■ WHAT NEEDS TO BE DONE ■
Show each line that has the string "This" in it.

■ RECORD SET ■
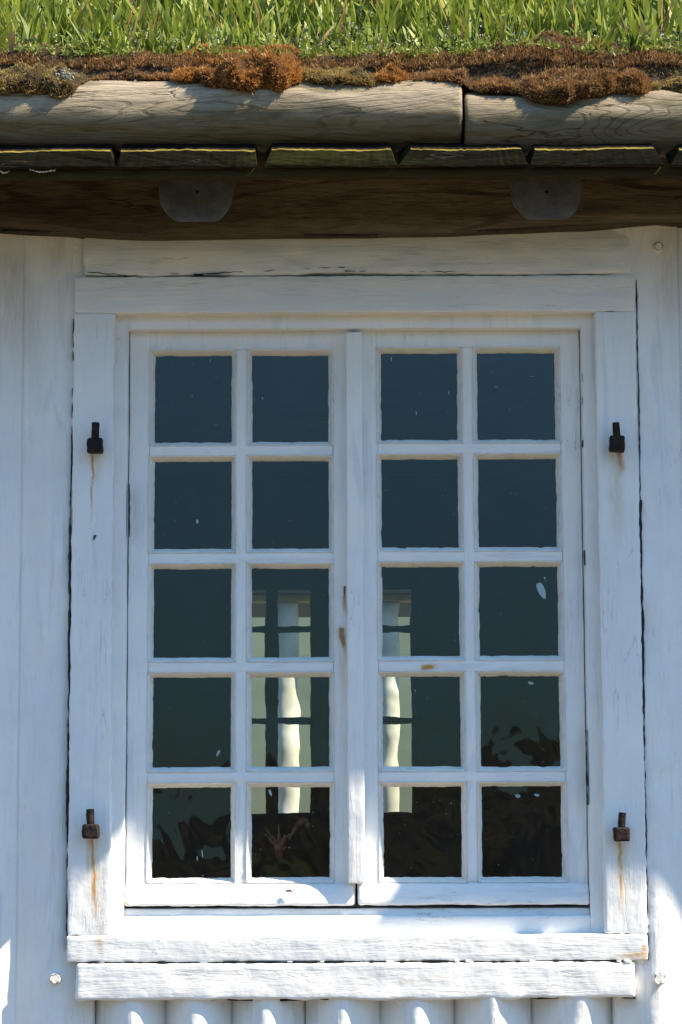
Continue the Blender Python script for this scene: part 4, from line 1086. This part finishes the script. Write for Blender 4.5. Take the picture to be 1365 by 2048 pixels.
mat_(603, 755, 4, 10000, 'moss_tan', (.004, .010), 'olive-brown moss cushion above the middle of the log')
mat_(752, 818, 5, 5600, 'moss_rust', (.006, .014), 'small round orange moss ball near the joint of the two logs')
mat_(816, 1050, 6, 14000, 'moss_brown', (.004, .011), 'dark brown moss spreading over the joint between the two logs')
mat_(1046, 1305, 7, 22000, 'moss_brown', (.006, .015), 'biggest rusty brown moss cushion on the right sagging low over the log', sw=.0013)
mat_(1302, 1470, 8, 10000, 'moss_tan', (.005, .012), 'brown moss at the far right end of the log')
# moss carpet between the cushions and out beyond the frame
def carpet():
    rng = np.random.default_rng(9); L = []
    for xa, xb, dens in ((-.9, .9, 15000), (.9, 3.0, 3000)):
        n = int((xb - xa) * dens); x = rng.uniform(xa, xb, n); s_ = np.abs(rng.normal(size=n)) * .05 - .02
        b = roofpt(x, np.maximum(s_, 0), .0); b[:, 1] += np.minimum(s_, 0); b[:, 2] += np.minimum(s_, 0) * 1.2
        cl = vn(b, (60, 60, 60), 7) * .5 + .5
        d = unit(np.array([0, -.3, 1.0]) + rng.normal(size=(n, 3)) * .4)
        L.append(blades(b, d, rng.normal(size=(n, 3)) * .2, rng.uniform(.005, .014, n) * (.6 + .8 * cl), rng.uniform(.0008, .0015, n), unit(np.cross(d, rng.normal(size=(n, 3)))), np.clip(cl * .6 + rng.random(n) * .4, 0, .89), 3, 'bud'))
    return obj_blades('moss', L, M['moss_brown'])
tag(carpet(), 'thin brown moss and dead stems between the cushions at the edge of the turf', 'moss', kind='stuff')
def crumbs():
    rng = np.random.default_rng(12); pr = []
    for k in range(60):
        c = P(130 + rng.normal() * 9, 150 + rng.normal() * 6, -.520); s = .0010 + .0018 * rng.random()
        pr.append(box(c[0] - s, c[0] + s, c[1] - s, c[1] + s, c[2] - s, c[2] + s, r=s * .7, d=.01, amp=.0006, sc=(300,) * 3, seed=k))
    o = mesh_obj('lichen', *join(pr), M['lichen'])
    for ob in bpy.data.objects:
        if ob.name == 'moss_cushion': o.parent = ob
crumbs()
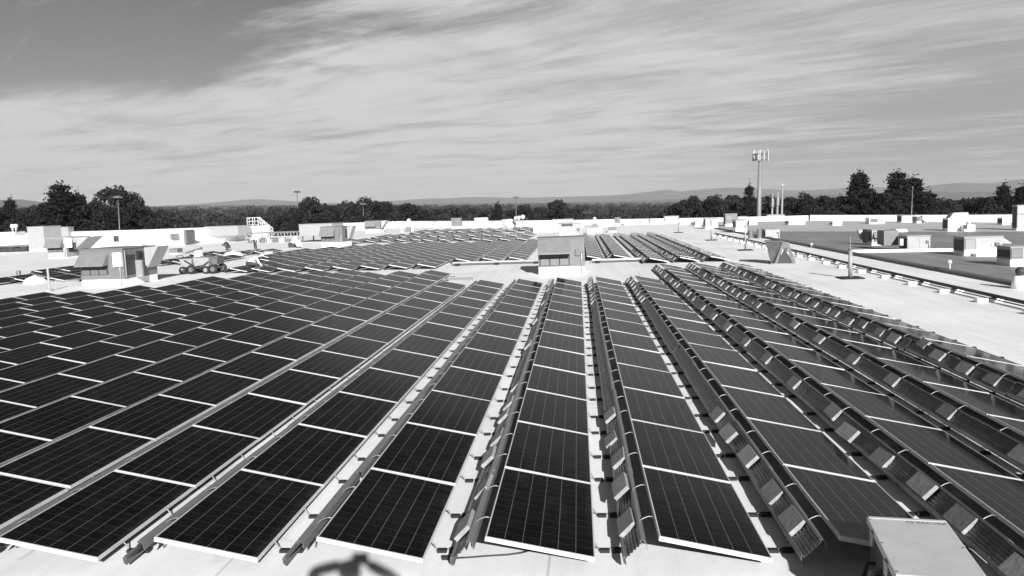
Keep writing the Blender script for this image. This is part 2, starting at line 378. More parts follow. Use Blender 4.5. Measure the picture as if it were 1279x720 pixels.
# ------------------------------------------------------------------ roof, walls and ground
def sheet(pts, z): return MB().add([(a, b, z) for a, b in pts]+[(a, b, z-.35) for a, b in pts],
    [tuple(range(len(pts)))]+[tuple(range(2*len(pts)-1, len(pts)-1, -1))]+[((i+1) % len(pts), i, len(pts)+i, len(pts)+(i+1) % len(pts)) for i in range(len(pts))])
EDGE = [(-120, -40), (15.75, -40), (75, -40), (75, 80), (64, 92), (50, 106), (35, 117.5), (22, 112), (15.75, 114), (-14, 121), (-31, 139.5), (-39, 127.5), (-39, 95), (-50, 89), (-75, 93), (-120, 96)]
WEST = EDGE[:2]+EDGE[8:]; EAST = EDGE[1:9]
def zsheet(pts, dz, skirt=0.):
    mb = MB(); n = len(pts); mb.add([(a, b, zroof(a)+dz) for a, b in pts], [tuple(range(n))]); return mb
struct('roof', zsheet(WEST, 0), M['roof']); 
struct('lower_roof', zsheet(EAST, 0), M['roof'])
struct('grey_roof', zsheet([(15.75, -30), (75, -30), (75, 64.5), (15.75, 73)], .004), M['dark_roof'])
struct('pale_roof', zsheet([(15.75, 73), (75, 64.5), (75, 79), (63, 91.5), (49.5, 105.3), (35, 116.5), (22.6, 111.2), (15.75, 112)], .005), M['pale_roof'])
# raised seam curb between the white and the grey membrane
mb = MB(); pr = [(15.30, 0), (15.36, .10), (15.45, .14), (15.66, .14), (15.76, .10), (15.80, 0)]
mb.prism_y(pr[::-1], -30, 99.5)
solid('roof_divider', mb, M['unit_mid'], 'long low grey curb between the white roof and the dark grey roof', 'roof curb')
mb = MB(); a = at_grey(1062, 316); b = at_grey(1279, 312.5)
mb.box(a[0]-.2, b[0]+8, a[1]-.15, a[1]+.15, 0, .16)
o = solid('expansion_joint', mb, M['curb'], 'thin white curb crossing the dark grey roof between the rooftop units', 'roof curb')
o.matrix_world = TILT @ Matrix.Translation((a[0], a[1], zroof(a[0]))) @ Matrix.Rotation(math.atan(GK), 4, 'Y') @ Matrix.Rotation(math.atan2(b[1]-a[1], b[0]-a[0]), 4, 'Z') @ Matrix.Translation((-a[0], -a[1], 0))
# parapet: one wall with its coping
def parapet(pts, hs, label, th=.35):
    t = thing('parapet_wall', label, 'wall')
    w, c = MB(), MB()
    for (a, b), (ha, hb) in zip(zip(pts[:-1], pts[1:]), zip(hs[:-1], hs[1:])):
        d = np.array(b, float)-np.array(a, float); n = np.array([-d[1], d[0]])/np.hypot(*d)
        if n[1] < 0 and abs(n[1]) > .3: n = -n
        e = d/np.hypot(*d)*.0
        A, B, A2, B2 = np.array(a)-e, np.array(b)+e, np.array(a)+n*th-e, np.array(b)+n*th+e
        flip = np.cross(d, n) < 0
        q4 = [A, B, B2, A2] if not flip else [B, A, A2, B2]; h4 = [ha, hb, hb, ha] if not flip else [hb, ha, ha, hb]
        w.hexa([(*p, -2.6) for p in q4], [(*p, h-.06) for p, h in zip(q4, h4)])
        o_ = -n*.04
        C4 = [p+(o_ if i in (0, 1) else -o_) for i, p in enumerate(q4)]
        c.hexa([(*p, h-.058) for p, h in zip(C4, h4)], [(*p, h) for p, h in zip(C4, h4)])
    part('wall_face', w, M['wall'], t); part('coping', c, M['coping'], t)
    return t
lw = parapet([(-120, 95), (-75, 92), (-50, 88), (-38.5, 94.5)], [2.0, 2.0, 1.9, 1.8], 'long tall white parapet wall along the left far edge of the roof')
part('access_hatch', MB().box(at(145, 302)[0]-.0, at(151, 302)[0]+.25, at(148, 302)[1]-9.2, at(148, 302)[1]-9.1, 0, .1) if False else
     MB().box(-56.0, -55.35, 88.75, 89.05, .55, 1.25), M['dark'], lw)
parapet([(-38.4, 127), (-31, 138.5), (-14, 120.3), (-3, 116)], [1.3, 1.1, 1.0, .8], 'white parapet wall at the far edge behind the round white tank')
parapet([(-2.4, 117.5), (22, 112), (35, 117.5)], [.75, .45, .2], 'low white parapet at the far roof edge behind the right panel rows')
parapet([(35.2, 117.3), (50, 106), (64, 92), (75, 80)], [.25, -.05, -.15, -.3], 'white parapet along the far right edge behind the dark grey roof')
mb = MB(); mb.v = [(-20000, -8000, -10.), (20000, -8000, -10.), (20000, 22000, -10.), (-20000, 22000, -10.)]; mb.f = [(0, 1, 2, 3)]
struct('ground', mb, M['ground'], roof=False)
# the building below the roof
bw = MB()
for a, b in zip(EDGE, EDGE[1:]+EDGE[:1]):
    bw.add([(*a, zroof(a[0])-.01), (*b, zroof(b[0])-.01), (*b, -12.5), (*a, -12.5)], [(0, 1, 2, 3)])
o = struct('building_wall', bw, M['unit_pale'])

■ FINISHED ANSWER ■
Continue the Blender Python script for this scene: part 4, from line 1086. This part finishes the script. Write for Blender 4.5. Take the picture to be 1365 by 2048 pixels.
Keep writing the Blender script for this image. This is part 2, starting at line 378. More parts follow. Use Blender 4.5. Measure the picture as if it were 1279x720 pixels.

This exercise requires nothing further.